| From: | Steve Adams |
| Date: | 29-Dec-2000 20:55 |
| Subject: | Max multiblock I/O on Oracle |
|
|
Yes, it does indeed happen that Oracle requests large multiblock I/O operations that the operating system cannot satisfy in a single physical request. Other than the MAXPHYS limit, there are logical track boundaries in LVM, stripe boundaries, and so on, which sometimes require multiblock read requests to be serviced via a number of smaller physical requests. Nevertheless, it remains best to allow Oracle to use large multiblock reads, as long as the optimizer is not doing inappropriate full scans. The explanation relates to the system call and context switch overheads associated with I/O. It is cheaper in CPU usage terms to request a 256K I/O and allow the operating system to service it in 64K chunks, than to request 4 I/O's of 64K each. As is mentioned in the tip on Why Large Multiblock Reads, the increased latency is not an issue because multiblock reads should not be used in cases where "first rows" response time is critical.
|
![]() |
I had some questions regarding the method devised by you for finding the maximum multiblock I/O possible on a given platform.

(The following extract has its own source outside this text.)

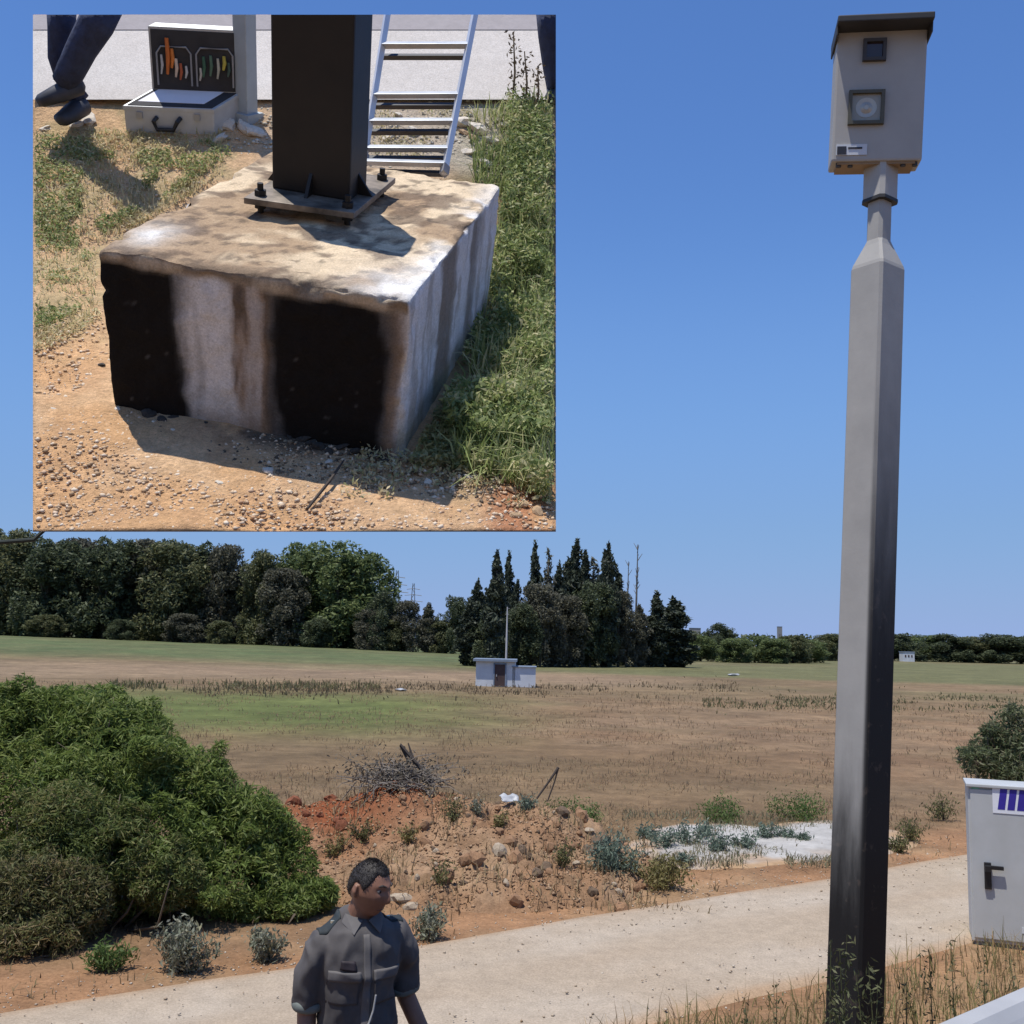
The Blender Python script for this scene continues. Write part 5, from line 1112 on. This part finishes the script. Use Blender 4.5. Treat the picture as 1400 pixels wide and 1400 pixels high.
for py in (62, 130, 166, 203, 224):
    def hit(p_, q_):
        s = np.linspace(0, 1, 400); P = p_ + np.outer(s, q_ - p_); return P[np.argmin(np.abs(iproj(P)[:, 1] - py))]
    a_, b_ = hit(f0, t0), hit(f1, t1); mb = MB(); mb.tube([a_ - f0, (a_ + b_) / 2 - f0, b_ - f0], [(.016, .030)] * 3, 4, flat=(0, .94, -.34)); mb.build('rung', M_ALUD, r, bevel=.003); dn_ = np.array([0, .05, -.055]); MB().tube([a_ - f0 + dn_, (a_ + b_) / 2 - f0 + dn_, b_ - f0 + dn_], [(.014, .024)] * 3, 4, flat=(0, .94, -.34)).build('rung_shade_bar', M_RUNGSHADE, r)

# open tool case
hh = .118; c0, c1, cb = GI(169, 146, hh), GI(292, 151, hh), GI(208, 124, hh); cb = c0 + (cb - c0) * min(1, .42 / np.linalg.norm(cb - c0)); cD = c1 + cb - c0; zt_ = c0[2]; zbm = c0[2] - hh
r = iroot('tool_case', (c0[0], c0[1], zbm)); tag(r, 'open grey tool case with orange tools in its lid behind the footing', 'tool case')
M_CASE = plain('case_grey', (.50, .52, .53), (.40, .42, .43), 9, .45, .2); M_FOAM = plain('case_foam', (.045, .045, .05), (.03, .03, .033), 12, .85)
def loc(p): return np.array([p[0] - c0[0], p[1] - c0[1], p[2] - zbm])
poly = [loc(p) for p in (c0, c1, cD, cb)]
def shrink(poly, k): m = np.mean(poly, 0); return [m + (p - m) * k for p in poly]
def tray_box(poly, z0, z1):                     # the case lies on the sloping verge
    V = [p + np.array([0, 0, z0]) for p in poly] + [p + np.array([0, 0, z1]) for p in poly]
    return MB().add(V, [(3, 2, 1, 0), (4, 5, 6, 7)] + [(i, (i + 1) % 4, 4 + (i + 1) % 4, 4 + i) for i in range(4)])
tray_box(poly, -hh - .01, 0).build('base', M_CASE, r, bevel=.008); tray_box(shrink(poly, 1.02), -hh * .12, .006).build('rim', M_CASE, r, bevel=.003)
tray_box(shrink(poly, .94), .004, .009).build('inner_lining', M_FOAM, r); tray_box([p * .0 + np.mean(poly, 0) + (p - np.mean(poly, 0)) * .74 + np.array([-.01, .015, 0]) for p in poly], .009, .016).build('papers', plain('tray_paper', (.80, .80, .84), (.72, .72, .78), 6, .7), r)
up_ = np.array([0, 0, 1.0]); e_u = unit(c1 - c0); e_v = unit(cb - c0); wl = np.linalg.norm(c1 - c0)
lb0 = loc(cb); LH = PLY(215, 37, cb[1])[2] - cb[2]
lid_mb = MB(); P = [lb0, lb0 + e_u * wl * 1.0, lb0 + e_u * wl * 1.0 + up_ * LH, lb0 + up_ * LH]; lid_mb.add([p for p in P] + [p + e_v * .05 for p in P], [(0, 1, 2, 3), (7, 6, 5, 4), (0, 4, 5, 1), (1, 5, 6, 2), (2, 6, 7, 3), (3, 7, 4, 0)])
lid_o = lid_mb.build('lid', M_CASE, r, bevel=.004)
def onlid(u, v, d=0.0): return lb0 + e_u * wl * u + up_ * LH * v - e_v * d
P = [onlid(.03, .04, .004), onlid(.97, .04, .004), onlid(.97, .96, .004), onlid(.03, .96, .004)]
MB().add(P + [p + e_v * .01 for p in P], [(0, 1, 2, 3), (7, 6, 5, 4), (0, 4, 5, 1), (1, 5, 6, 2), (2, 6, 7, 3), (3, 7, 4, 0)]).build('lining', M_FOAM, lid_o)
for (u0, u1) in ((.10, .48), (.54, .95)):
    MB().tube([onlid(u0, .12, .014), onlid(u0, .62, .014), onlid(u0 + .05, .72, .014), onlid(u1 - .05, .72, .014), onlid(u1, .62, .014), onlid(u1, .12, .014)], .005, 6).build('pocket_frame', plain('pocket_frame', (.30, .31, .33), None, 9, .5), lid_o)
tl = [(.22, .30, .86, .012, (.65, .17, .03)), (.27, .40, .70, .010, (.70, .22, .04)), (.31, .26, .55, .009, (.75, .62, .5)), (.36, .22, .48, .008, (.5, .12, .05)), (.42, .25, .44, .007, (.6, .6, .6)), (.62, .28, .60, .009, (.05, .16, .10)), (.70, .30, .62, .009, (.10, .20, .14)),
      (.78, .26, .58, .008, (.5, .5, .42)), (.85, .40, .62, .010, (.55, .48, .08)), (.90, .30, .52, .008, (.06, .12, .10)), (.15, .30, .60, .007, (.55, .56, .58)), (.58, .22, .42, .007, (.6, .58, .52))]
for k, (u_, v0, v1, rr_, col_) in enumerate(tl):
    MB().tube([onlid(u_, v0, .02), onlid(u_ + .02, (v0 + v1) / 2, .022), onlid(u_ + .01, v1, .02)], [rr_ * .6, rr_, rr_ * .8], 7).build('tool', plain('tool_%02d' % k, col_, None, 20, .5), lid_o)
fm = (loc(c0) + loc(c1)) / 2; fm[2] = hh * .45
MB().tube([fm - e_u * .058 + up_ * hh * .28 - e_v * .004, fm - e_u * .058 + up_ * hh * .2 - e_v * .03, fm - e_u * .04 - up_ * hh * .12 - e_v * .034, fm + e_u * .04 - up_ * hh * .12 - e_v * .034, fm + e_u * .058 + up_ * hh * .2 - e_v * .03, fm + e_u * .058 + up_ * hh * .28 - e_v * .004], .011, 8).build('handle', plain('black_plastic', (.015, .015, .016)), r)
for s_ in (-.32, .32):
    MB().box(fm + e_u * wl * s_ - e_v * .006 + up_ * hh * .35, (.03, .012, .03)).build('latch', M_STEEL, r)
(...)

The trace file generated by the script shows what is the maximum number of bytes read by Oracle in any single read() call, which can also be verified by truss. However in my opinion it is possible for the Operating System device driver to break up this single read call internally into a number of smaller I/Os each of which does not exceed the maxphys kernel limit on that platform. As this happens in kernel mode, there is no way in which truss or Oracle can report this i/o size. Thus we could have a situation where maxphys is say 64KB, and Oracle gives a read call of say 256 KB, but the kernel device driver breaks this up internally into 64KB chunks. Thus although Oracle trace and truss would report a maximum i/o of 256 KB, internally it is actually still being restricted to 64KB. In this case would it not be prudent to set db_file_multiblock_read_count to 64KB instead of 256KB? Is it possible that Oracle queries the OS and finds the value of maxphys on the host and automatically limits the maximum size of each individual read call to maxphys? Could you please comment whether the scenario painted above is likely?